The Queen of the Night’s combats-clad Three Ladies (Eleanor Dennis, Clare Presland and Rosie Aldridge) made quick work of the snake, blending well vocally and competing for Tamino’s attention with bold physical humour. Steven Page offered firm-voiced authority as the Speaker, while the two Armoured Men (Anthony Gregory and Robert Winslade Anderson) sang strongly. The Three Boys (Alessio D’Andrea, Finlay A’Court and Alex Karlsson), here described as Three Spirits, took their moments well, projecting voices and establishing their ‘little old men’ characters humorously.
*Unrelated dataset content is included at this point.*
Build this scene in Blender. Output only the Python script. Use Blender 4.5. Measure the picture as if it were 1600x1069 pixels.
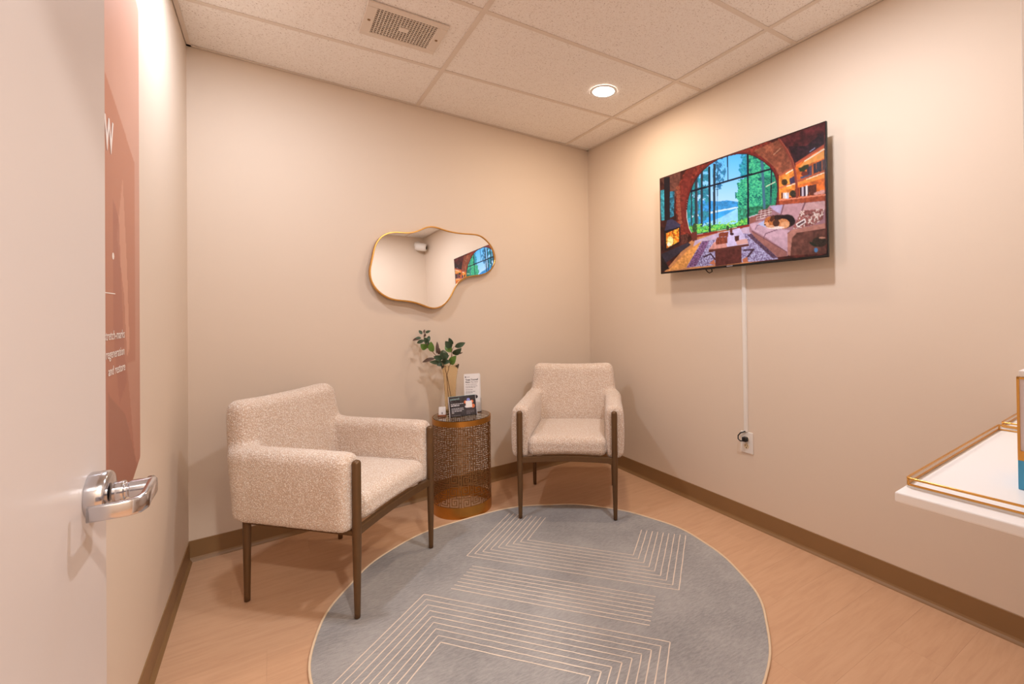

Hungarian conductor Gergely Madaras, making his ENO debut, led a strong account of Mozart’s score. There were historically-informed touches such as hard timpani sticks and some vibrato-less string playing, but his speeds were often broad, giving time for the music to breathe. The Orchestra of ENO was integral to the action, flautist Katie Bedford brought onto the stage to play for Tamino and much by-play between Papageno and the sadly uncredited celesta player. The Overture began with house lights up, as they were at the end, when the entire orchestra rose to its feet for the final bars, they and us drawn in to the new beginning offered to Tamino and Pamina. The ENO Chorus was in rousing form for the two finales and the extended curtain calls revealed what fun the performers all seem to have enjoyed putting this production together. With its sense of child-like wonder and balance between art and illusion, it looks like it could be another keeper.